We heard those words of Jesus in our second Bible reading earlier - blessed are the peacemakers, for they will be called children of God.
We won’t all end up as peace-makers on the worldwide stage, but we can all act as peacemakers in the communities and world sin which we live - our homes, schools, villages, work-places, churches and so on.
The second thing that has stood out for me in recent months was the opening of the new Armed Forces Memorial in the National Memorial Arboretum in Staffordshire.
It remembers all those in the forces who have been killed in action or by terrorism since the end of World War II. There are already 15,540 names inscribed on it. That was the list at the end of 2006. Since then the names of a further 92 have been approved to be added to the memorial. And what struck me most of all is that there is space on there for another 15,000 names. Clearly no-one thinks war and terrorism are things that will go away in the near future.
Jesus’s values are of love and peace not war and hatred. We can all work for love and peace to be the values by which we live. I am going to end this address with the words of the prayer written by St Francis of Assisi, for he sums up so well, that there are two ways to live - one of hatred, discord, and injury; the other of love, pardon and peace.
On this Remembrance Day, let us pledge ourselves to working for those positive values to shine in our lives and pray that God will help us to live them out and touch the lives of others with our compassion, our care and our love.

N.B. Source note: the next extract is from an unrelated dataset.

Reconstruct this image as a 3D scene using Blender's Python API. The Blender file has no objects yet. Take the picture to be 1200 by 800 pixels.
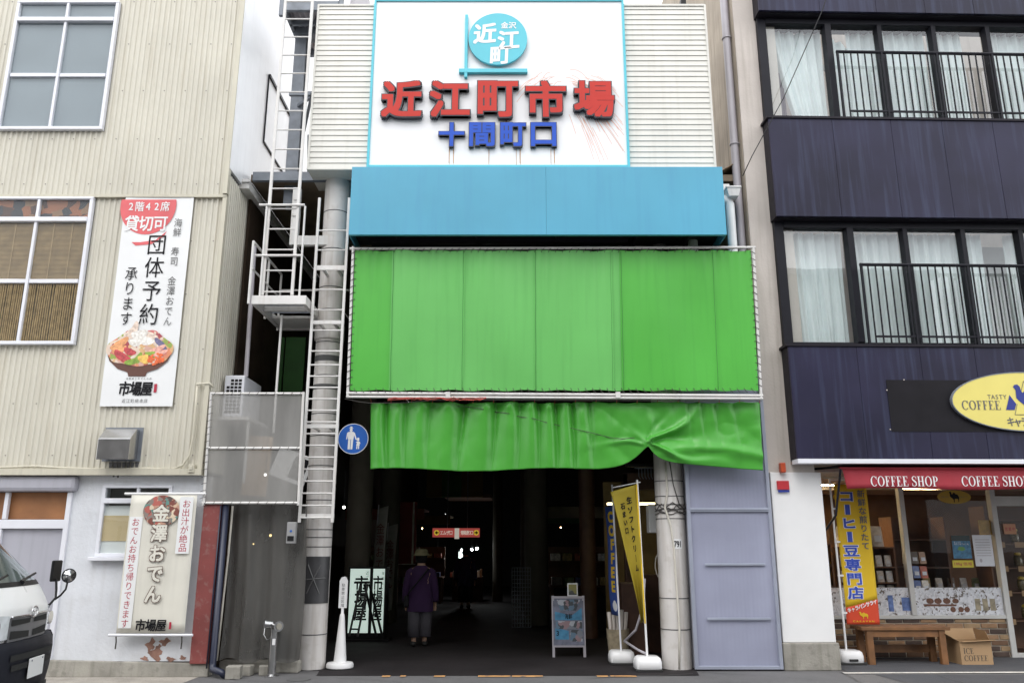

Lord, make me an instrument of your peace,
where there is hatred, let me sow love;
where there is injury, pardon;
where there is doubt, faith;
where there is despair, hope;
where there is darkness, light;
where there is sadness, joy;
O Divine Master, grant that I may not so much seek
to be consoled as to console;
to be understood as to understand;
to be loved as to love.
For it is in giving that we receive;
it is in pardoning that we are pardoned;
and it is in dying that we are born to eternal life. Amen.